Kam Thiems Ende tatsächlich zu früh? Vielleicht, wenn man bedenkt, dass eben Stan Wawrinka oder auch Marin Cilic in noch reiferen Jahren auf dem Court stehen, allesamt auch nach Verletzungen. Andererseits musste auch Del Potro seine Karriere wegen anhaltender Handgelenksproblemen beenden. 

Doch ein intelligenter Spieler wie Thiem erkennt genau, wann der richtige Zeitpunkt gekommen ist. Im Gegensatz zu anderen, die mit Mitte 30 mittlerweile nur noch auf der Challenger-Tour unterwegs sind (Marco Cecchinato, Thiems Halbfinalgegner von Paris 2018  beispielsweise), will er sich als Grand-Slam-Sieger nicht mehr abschießen lassen, das hat er sich gar nicht verdient.  Thiem sagt selbst, dass ihm das Gefühl fehlt. 

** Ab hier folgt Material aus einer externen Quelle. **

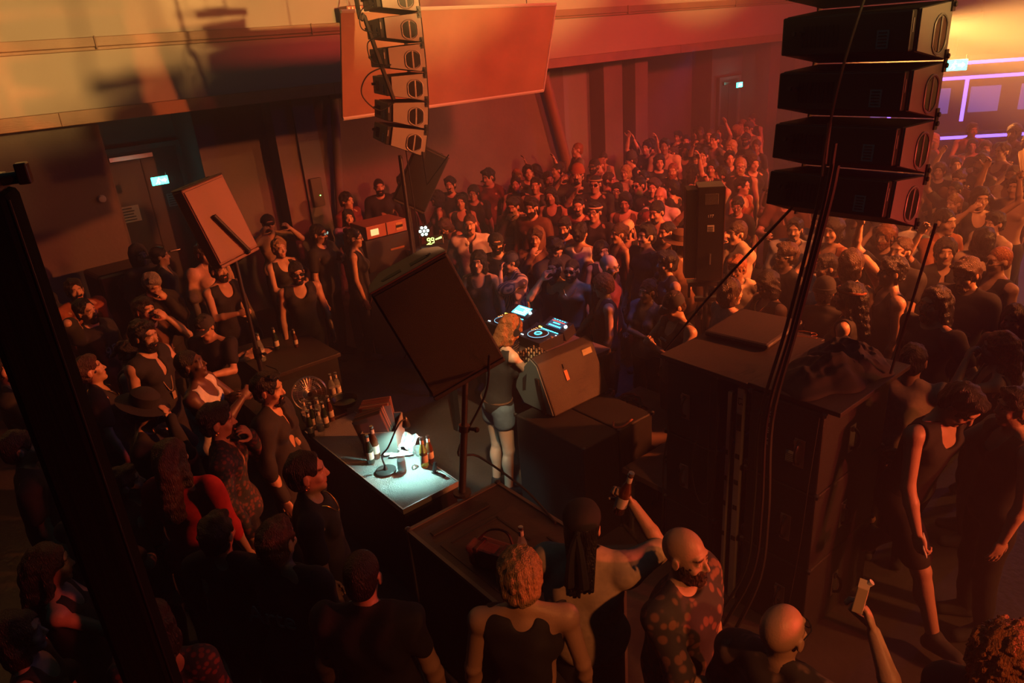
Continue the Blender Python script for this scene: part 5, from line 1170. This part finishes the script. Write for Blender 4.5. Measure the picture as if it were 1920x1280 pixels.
mid=[
(76,532,60,'person half hidden behind the top of the black pillar, left wall',N(fem=True,hair='bob',top='tank',height=1.66)),
(140,543,14,'dark-haired person in a rust T-shirt against the left wall',N(hair='short',beard=0,tc='rust',height=1.76)),
(160,582,42,'balding moustached person in a black jersey with pale numerals, hand at the neck',N(hair='receding',beard=0,top='tee',ar='neck',al='down',height=1.78,inf=.02,tilt=8)),
(262,478,22,'hooded person with a pale face beside the recess',N(fem=True,hair='crop',top='hoodie',tc='charcoal',extras=('hood:charcoal',),height=1.68)),
(300,480,82,'person in a cap with glasses on it, facing right beside the hooded one',N(hair='crop',top='jacket',tc='charcoal',extras=('capback:black','topglasses'),height=1.74)),
(286,532,24,'fair-haired person with bowed head in a black track top with pale sleeve stripes',N(hair='side',hc='hgrey',top='long',ar='hold',al='chin',pitch=30,height=1.76)),
(272,580,32,'moustached person in a brown T-shirt with a hand at the mouth',N(hair='short',beard=0,tc='brown',al='face',ar='front',height=1.76)),
(270,628,48,'bearded person in a black V-neck shirt with a lanyard',N(hair='short',beard=1,top='vneck',extras=('lanyard',),ar='down',al='front',height=1.78,pitch=8)),
(247,660,70,'person with bowed head and bandeau below the moustached one',N(fem=True,hair='pony',top='tank',pitch=30,height=1.62)),
(383,474,28,'fair-haired person in a pale pink shirt at the edge of the recess',N(hair='short',hc='hbrown',top='shirt',tc='pink',inf=.026,height=1.84,skin='light')),
(410,506,34,'bearded person in a black tank top below the tilted left loudspeaker',N(hair='crop',beard=1,top='tank',ar='hold',al='down',height=1.78)),
(523,465,30,'person with cropped blond hair in a black scoop tank top',N(fem=True,hair='crop',hc='blond',top='tank',ar='front',al='hip',height=1.72,skin='light')),
(556,510,12,'person with sunglasses and a black tank top, arms spread down to the table',N(hair='crop',beard=1,top='tank',ar='down',al='down',extras=('sunglasses',),height=1.8,pitch=8)),
(598,438,58,'person with sunglasses in a black T-shirt, facing right beside the grey column',N(hair='crop',beard=0,extras=('sunglasses',),ar='down',al='chest',height=1.8)),
(664,445,80,'person in a black vest and glasses in profile by the tall pole',N(fem=True,hair='bun',top='vest',extras=('glasses',),height=1.74,pitch=6)),
(650,376,48,'dark-haired person behind the tall pole, looking right',N(hair='side',tc='maroon',height=1.8)),
(653,407,10,'person with parted long hair in a white top beside the tall pole',N(fem=True,hair='long',tc='white',height=1.68)),
(503,418,14,'person in a dark cap and sunglasses behind the tilted left loudspeaker',N(hair='crop',top='shirt',tc='tan',extras=('cap:black','sunglasses'),ar='raise',al='raise',height=1.76)),
(384,612,-36,'person in a dark baseball cap looking down, beside the folded coat',N(hair='crop',extras=('cap:charcoal',),pitch=22,top='tee',al='hold',ar='front',height=1.72)),
(711,350,8,'bearded person with a shaved head in a black shirt under the smaller array',N(hair='buzz',beard=1,top='long',height=1.84,bulk=1.1)),
(756,340,30,'person with short dark hair just left of the black tilted loudspeaker',N(hair='short',top='jacket',height=1.8)),
(844,346,-14,'person with thick dark hair right of the black tilted loudspeaker',N(hair='side',beard=0,height=1.84,top='tee')),
(819,371,-88,'bare-shouldered person in profile right of the black tilted loudspeaker',N(fem=True,hair='wavy',top='tank',tc='brown',height=1.74,ar='front')),
(864,378,-6,'person with long dark hair and an oval face left of the shaved man in white',N(fem=True,hair='long',top='tank',height=1.72)),
(881,420,-8,'shaved-headed person in a white shirt with a necklace',N(hair='buzz',hc='hbrown',beard=0,top='shirt',tc='white',inf=.024,extras=('necklace',),height=1.8)),
(888,362,-12,'person with round glasses and a mop of hair behind the shaved one in white',N(hair='curly',extras=('glasses',),height=1.76)),
(834,424,-40,'person leaning over the lit equipment beside the number display',N(fem=True,hair='wavy',hc='hbrown',top='tank',lean=28,pitch=20,ar='hold',al='down',height=1.7)),
(897,490,-18,'smiling person with long frizzy hair and bare shoulders, right of the big tilted loudspeaker',N(fem=True,hair='wavy',hc='hblack',top='tank',height=1.66,ar='front')),
(930,455,10,'bearded person in a dark cap behind the patterned shirt',N(hair='crop',beard=1,extras=('cap:black',),height=1.78)),
(957,490,-70,'person in a wide dark cap and a striped print shirt, fist at the face',N(hair='crop',top='shirt',topmat=PAT_zeb,ar='down',al='face',extras=('cap:charcoal',),pitch=14,height=1.70,inf=.026)),
(1005,446,-10,'person with a scarf over the hair and a hand at the chin',N(fem=True,hair='bob',hc='hbrown',top='long',tc='brown',ar='chin',extras=('hood:brown',),height=1.78)),
(1041,466,35,'person with sunglasses pushed up on dark hair, bending down',N(hair='short',extras=('topglasses',),pitch=32,top='long',height=1.76,ar='hold')),
(1040,502,-30,'bald person with a very full dark beard, drinking beside the shirtless one',N(hair='buzz',beard=2,top='tank',ar='face',al='down',height=1.74,bulk=1.1)),
(1072,506,-22,'shirtless bearded person with sunglasses and a shaved head',N(hair='buzz',beard=1,top='none',extras=('sunglasses','chain'),ar='down',al='down',height=1.72,bulk=1.06)),
(1142,498,70,'bald person with glasses on the temples behind the curly-topped one',N(hair='bald',beard=0,extras=('glasses',),pitch=12,top='tee',tc='maroon',height=1.82)),
(1130,535,-82,'person with curly fair hair on top and glasses, black tank top, standing behind the players',N(hair='curly',hc='ginger',top='tank',extras=('glasses',),ar='front',al='down',height=1.70,pitch=12,bulk=1.08)),
(1214,545,-42,'person with tied-back hair and earrings in a grey striped top',N(fem=True,hair='bun',tc='grey',extras=('earring',),ar='cross',al='down',height=1.68)),
(1250,492,-66,'person in an open black waistcoat with a bluish-lit face',N(hair='side',top='vneck',ar='down',al='down',height=1.82)),
(1278,457,50,'person in a wide-brimmed brown hat behind the one in the waistcoat',N(hair='crop',extras=('brimhat:brown',),top='jacket',tc='brown',height=1.82)),
(1212,442,-50,'clean-shaven person in a dark T-shirt with a pale bib front, facing left',N(hair='short',top='tee',height=1.84,pitch=-4)),
(1176,432,-20,'person in a pale knotted headscarf and dark glasses',N(fem=True,hair='crop',top='tank',extras=('bandana:beige','sunglasses'),pitch=14,height=1.74)),
(1088,436,150,'dark-haired person in a white tank top turned away, middle of the crowd',N(hair='short',top='tank',tc='white',ar='front',al='down',height=1.8,bulk=1.05)),
(1128,470,30,'small dark-haired head low between the bald one and the bare shoulder',N(fem=True,hair='bob',top='tank',height=1.58)),
(1160,437,-60,'person with a bare shoulder left of the pale headscarf',N(fem=True,hair='pony',hc='hbrown',top='tank',tc='maroon',height=1.7,ar='down')),
(967,345,-4,'person with pulled-back hair, back row below the slanting strut',N(fem=True,hair='bun',top='tank',height=1.72)),
(990,323,12,'person partly hidden in the back row left of the tall one in the beanie',N(hair='short',tc='charcoal',height=1.8)),
(1004,347,-10,'broad-faced person with slicked hair in the back row',N(hair='crop',top='tank',tc='charcoal',height=1.84)),
(1028,336,16,'dark-skinned person smiling in the back row behind the one with slicked hair',N(hair='crop',skin='brown',beard=0,height=1.78)),
(1033,367,-16,'person with wavy shoulder-length hair tilting the head, back rows',N(fem=True,hair='wavy',top='tank',tilt=10,height=1.7)),
(1083,327,-12,'tall person in a rust beanie raising a hand, back row',N(hair='crop',beard=0,ar='raise',al='down',extras=('beanie:rust',),height=1.88)),
(1116,345,-16,'person in wraparound sunglasses and a headband, back row right of the beanie',N(hair='buzz',extras=('sunglasses','band:tan'),ar='raise',height=1.8)),
(1143,337,64,'person with short fair hair in profile, facing right, back row',N(hair='crop',hc='hbrown',beard=1,top='tank',tc='brown',height=1.84)),
(1157,357,-10,'low face between the profile and the bobbed one',N(fem=True,hair='bob',extras=('glasses',),height=1.62)),
(1172,378,-8,'person with a dark bob and a choker, looking down',N(fem=True,hair='bob',top='tank',tc='brown',extras=('chain',),pitch=14,height=1.74)),
(1198,347,-40,'person in dark wrap sunglasses facing left, right back rows',N(hair='crop',extras=('sunglasses',),top='tee',height=1.78)),
(1207,335,-30,'person in small glasses just behind the one in wrap sunglasses',N(hair='short',extras=('glasses',),height=1.86)),
(1115,397,-24,'person with a shining headband and round glasses',N(hair='short',extras=('glasses','band:beige'),top='tee',height=1.76)),
(1084,386,-6,'short-haired person with sunglasses perched on the head, middle rows',N(hair='buzz',beard=0,extras=('topglasses',),tc='maroon',height=1.8)),
(962,387,-22,'person with swept-up hair and a fist under the chin',N(hair='side',beard=0,ar='chin',al='cross',top='long',tc='charcoal',height=1.82,pitch=8)),
(997,388,-30,'bearded person with a short fringe in a brown sweatshirt',N(hair='short',beard=1,top='long',tc='brown',height=1.8,bulk=1.1,pitch=8)),
(1058,425,-18,'bearded person looking down, left of the white tank top',N(hair='short',beard=1,height=1.78,pitch=14)),
(1208,410,-44,'person in a dark cap with a bowed face, right of the bobbed one',N(hair='crop',extras=('cap:maroon',),pitch=20,height=1.76)),
(1238,368,-20,'bald person in an open-collared white shirt, right back rows',N(hair='bald',top='shirt',tc='white',height=1.84)),
(1231,396,-34,'short-haired person in front of the bald one in white',N(hair='crop',beard=0,height=1.8,pitch=14,top='tank')),
(1262,320,-16,'red-haired bearded person, far rows right of centre',N(hair='crop',hc='ginger',beard=1,height=1.84)),
(1246,274,-6,'person in a pale shirt with a black strap, taller in the far rows',N(hair='short',top='shirt',tc='beige',height=1.95,skin='brown')),
(1236,304,10,'person with big dark hair in front of the pale shirt with the strap',N(fem=True,hair='bob',height=1.78)),
(1226,352,-14,'fair-skinned person smiling between the sunglasses and the bald head',N(hair='side',hc='hbrown',height=1.82,skin='light')),
(1260,352,-120,'person with a bare shoulder and a black strap top, seen half from behind',N(fem=True,hair='crop',hc='hblack',top='tank',height=1.84)),
(1250,435,-48,'person with slick wet-looking hair in a black top',N(hair='crop',beard=0,height=1.8)),
(1318,292,-10,'person at the far left edge of the hazy crowd with hair tied up',N(fem=True,hair='bun',height=1.78)),
(1336,315,-20,'person with long dark hair and a long face in the hazy rows',N(hair='long',height=1.82)),
(1370,277,-30,'person with ear-length fair hair deep in the haze beside the array',N(fem=True,hair='bob',hc='blond',height=1.8)),
(1368,297,10,'person in the haze below the fair-haired one',N(hair='short',height=1.8)),
(1412,306,30,'two-tone curly head left of the near array',N(hair='curly',hc='hbrown',height=1.8)),
(1392,348,58,'person in profile behind the narrow speaker, facing right',N(hair='short',top='tank',tc='rust',height=1.78)),
(1302,325,70,'person with hands raised to the mouth, left of the narrow speaker',N(fem=True,hair='wavy',top='tank',ar='face',al='face',height=1.76)),
(1381,436,-50,'person in a pale linen shirt with a wristwatch, right of the narrow speaker',N(hair='crop',hc='hbrown',top='shirt',tc='beige',inf=.028,ar='face',al='cross',height=1.82)),
(1490,430,-10,'person in a white T-shirt printed with dark lines, below the near array',N(hair='short',beard=0,tc='white',inf=.026,height=1.86)),
(1475,478,-60,'person in glasses below the white printed T-shirt',N(hair='side',hc='hbrown',beard=0,extras=('glasses',),top='long',height=1.82)),
(1438,532,-58,'person in a black tank top and chain, glasses, facing left before the stack',N(hair='wavy',top='tank',extras=('glasses','chain'),height=1.78,pitch=16,ar='hold',al='down')),
(1550,500,-64,'person in a white T-shirt facing left, centre right',N(hair='short',tc='white',inf=.022,height=1.84)),
(1598,495,150,'fair-haired person turned away beside the white T-shirt',N(fem=True,hair='bob',hc='hbrown',top='tank',tc='brown',height=1.82)),
(1546,548,172,'person in a round black knitted hat from behind',N(hair='crop',extras=('beanie:black',),top='long',height=1.74)),
(1592,556,-100,'person with long dark hair under a bandana, bare arms',N(fem=True,hair='long',top='tank',extras=('band:rust',),height=1.78)),
(1672,508,-70,'person in a low-backed black tank top with a hand behind the head',N(hair='short',top='tank',ar='neck',al='down',height=1.84,bulk=1.05)),
(1772,415,50,'person with short hair under the light, holding a glass, middle right haze',N(hair='crop',top='jacket',tc='rust',ar='hold',height=1.86)),
(1812,512,-30,'bearded person with a violet patch of light across the face',N(hair='side',hc='hbrown',beard=0,pitch=20,height=1.86,top='tee')),
(1752,568,-42,'long-haired person with stubble in a black T-shirt, arm akimbo, right side',N(hair='long',hc='hblack',beard=0,top='tee',ar='down',al='hip',height=1.84)),
(1262,572,-58,'person in a cap, black tank top with a pale logo, fists together',N(hair='crop',hc='hbrown',top='tank',ar='chest',al='chest',extras=('cap:black',),pitch=24,height=1.72)),
(1370,548,120,'person in a pale draped top turned away beside the narrow speaker stand',N(hair='bob',fem=True,hc='hbrown',tc='pink',inf=.026,height=1.72)),
(1845,450,170,'person with shoulder-length hair turned away in the orange haze',N(fem=True,hair='wavy',top='tee',tc='beige',height=1.78)),
(1700,412,160,'person in a pleated pale shirt turned away beneath the array corner',N(hair='crop',top='shirt',tc='white',inf=.03,height=1.84)),
(1562,432,-30,'person holding a cup beneath the near array, strap across the chest',N(fem=True,hair='bob',top='tank',tc='rust',ar='hold',al='down',height=1.82)),
(1838,372,20,'person raising a pleated hand fan in the orange haze',N(fem=True,hair='bob',top='tank',ar='raise',al='up',height=1.84)),
(1905,350,-20,'person with both bare arms raised at the right edge',N(hair='short',top='none',ar='up',al='up',height=1.84)),
]
PEOPLE={}
DJ=place(957,617,122,'person with auburn shoulder-length hair in denim shorts, working the mixer',1.68,h=.007,fem=True,hair='wavy',hc='ginger',top='tank',bottom='hotpants',bc='denim',skin='light',ar='table',al='table',lean=14,pitch=24,extras=('headphones','chain'),shoec='black',seed=2)
for k,(px,py,sf,lb,o) in sorted(enumerate(near+mid),key=lambda t:-t[1][1]):
    hgt=o.pop('height',1.75); PEOPLE[k]=place(px,py,sf,lb,hgt,seed=k%7,**o)
def byl(s): 
    return next(v for v in PEOPLE.values() if s in v[0]['label'])
r,G=DJ
b=MB(); b.tube([(.168*math.sin(t),.118*math.cos(t),1.005) for t in [2*math.pi*i/24 for i in range(24)]],.012,6,closed=True); b.build('belt',cloth_mat(PC['brown']),r,smooth=True)
w_=G['wrR']; b=MB(); q=Vector(G['fdR']).to_track_quat('Z','Y').to_matrix().to_4x4(); b.lathe([(.027,-.006),(.030,-.004),(.030,.004),(.027,.006)],14,Matrix.Translation(Vector(w_)-Vector(G['fdR'])*.02)@q); b.build('bracelet',M_steel,r,smooth=True)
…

Die Hintergründe liegen auf der Hand: Thiem hat sich nach seinem Comeback im März 2022 eine Schonhaltung angewöhnt. Nach schwierigen Zeiten lief es eine Zeit lang sogar wieder recht gut, wie im zweiten Halbjahr 2023. Doch die Schonhaltung griff immer mehr durch, mit dem Ergebnis, dass Thiem 2024 kaum  mehr auf Touren kam. Diese wieder umzustellen, würde ebenfalls wieder Jahre dauern. Der US-Open-Champ von 2020 müsste diese Haltung wieder rausbekommen und versuchen, wieder das alte Gefühl zu bekommen. Dinge, die nicht innerhalb von Moanten gelingen können. Mag sein, dass auch seine Trainer nach dem Comeback, Nicolas Massu oder Ben Ebrahimzadeh hier nicht konsequent gearbeitet haben.